Not every broker that you hire works only for you. But if you work with a dedicated tenant rep -- like iOptimize Realty -- they have only one client in their transaction -- you. This conflict-free relationship means that you can trust your tenant rep and know that he or she has to put your interests first.




In real estate, agents typically owe their allegiance to the client that engages them. So, when you call the listing agent of a space whose sign you see, that agent actually works for the owner of the building. While any ethical professional will do their best for any client, they are legally bound to put the owner's interests first. For example, in a negotiation where they know that an owner will come down in price, they don't have to let you know. In fact, they shouldn't, since they owe their allegiance to the owner.


When you have a tenant rep that owes you their allegiance, you don't have any of these worries.

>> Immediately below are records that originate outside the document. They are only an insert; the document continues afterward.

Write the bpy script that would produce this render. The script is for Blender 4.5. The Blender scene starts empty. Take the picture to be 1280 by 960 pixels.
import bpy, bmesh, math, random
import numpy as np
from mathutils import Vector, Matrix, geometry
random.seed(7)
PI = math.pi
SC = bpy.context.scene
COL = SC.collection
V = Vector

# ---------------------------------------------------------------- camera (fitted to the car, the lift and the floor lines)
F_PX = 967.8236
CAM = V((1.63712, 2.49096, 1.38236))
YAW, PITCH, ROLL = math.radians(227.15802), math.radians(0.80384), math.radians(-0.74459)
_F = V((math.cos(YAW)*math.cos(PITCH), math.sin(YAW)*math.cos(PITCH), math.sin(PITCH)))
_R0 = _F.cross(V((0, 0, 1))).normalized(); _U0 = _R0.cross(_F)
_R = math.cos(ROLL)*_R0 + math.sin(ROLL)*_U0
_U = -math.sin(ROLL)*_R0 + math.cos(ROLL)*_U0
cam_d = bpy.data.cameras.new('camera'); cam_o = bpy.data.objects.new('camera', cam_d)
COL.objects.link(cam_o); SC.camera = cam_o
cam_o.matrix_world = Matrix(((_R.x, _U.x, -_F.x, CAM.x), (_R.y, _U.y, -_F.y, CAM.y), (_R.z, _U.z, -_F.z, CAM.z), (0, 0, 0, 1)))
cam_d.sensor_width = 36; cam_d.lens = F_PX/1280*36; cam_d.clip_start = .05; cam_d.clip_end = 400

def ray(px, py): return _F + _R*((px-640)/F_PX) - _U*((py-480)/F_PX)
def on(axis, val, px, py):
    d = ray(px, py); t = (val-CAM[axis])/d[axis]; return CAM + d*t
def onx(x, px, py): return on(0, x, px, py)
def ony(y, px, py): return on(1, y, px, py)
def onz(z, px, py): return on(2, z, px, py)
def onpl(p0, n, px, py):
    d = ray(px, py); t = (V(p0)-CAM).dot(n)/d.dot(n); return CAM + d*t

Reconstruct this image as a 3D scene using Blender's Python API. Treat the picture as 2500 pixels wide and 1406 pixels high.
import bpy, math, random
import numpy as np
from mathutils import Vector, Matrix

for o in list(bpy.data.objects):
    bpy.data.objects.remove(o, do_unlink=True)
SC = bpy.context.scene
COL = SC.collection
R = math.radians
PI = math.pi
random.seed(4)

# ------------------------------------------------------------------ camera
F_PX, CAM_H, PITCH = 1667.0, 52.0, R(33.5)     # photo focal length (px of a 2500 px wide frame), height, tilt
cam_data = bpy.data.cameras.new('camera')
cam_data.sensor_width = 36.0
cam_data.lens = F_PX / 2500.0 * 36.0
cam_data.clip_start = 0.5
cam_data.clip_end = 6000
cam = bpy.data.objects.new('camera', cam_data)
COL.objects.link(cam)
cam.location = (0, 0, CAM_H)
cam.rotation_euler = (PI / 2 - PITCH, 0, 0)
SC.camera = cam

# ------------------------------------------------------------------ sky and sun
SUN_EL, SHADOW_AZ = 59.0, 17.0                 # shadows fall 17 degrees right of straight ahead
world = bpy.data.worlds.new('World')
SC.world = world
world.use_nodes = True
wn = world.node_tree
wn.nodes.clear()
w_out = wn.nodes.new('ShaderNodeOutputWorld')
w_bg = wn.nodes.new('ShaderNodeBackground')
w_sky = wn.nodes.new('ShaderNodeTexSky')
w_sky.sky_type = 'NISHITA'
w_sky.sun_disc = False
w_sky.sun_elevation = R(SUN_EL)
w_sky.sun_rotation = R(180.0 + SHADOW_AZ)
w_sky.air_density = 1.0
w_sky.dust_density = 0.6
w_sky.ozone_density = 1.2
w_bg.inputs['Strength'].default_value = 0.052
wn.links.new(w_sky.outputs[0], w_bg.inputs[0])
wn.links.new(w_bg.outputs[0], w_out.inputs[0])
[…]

If they find out information that is helpful to you, they have to share it. And if you tell them something that might be helpful for the other side, they don't have to share it. If they find out about a better building, they'll let you know. They work for you. And they usually do it for free!



When you're ready to look for your next commercial lease, we've given you 15 reasons that you should get a dedicated tenant rep to help you. A tenant rep saves you time and money while finding you better options and giving you a better process throughout every phase of your search and your subsequent tenancy.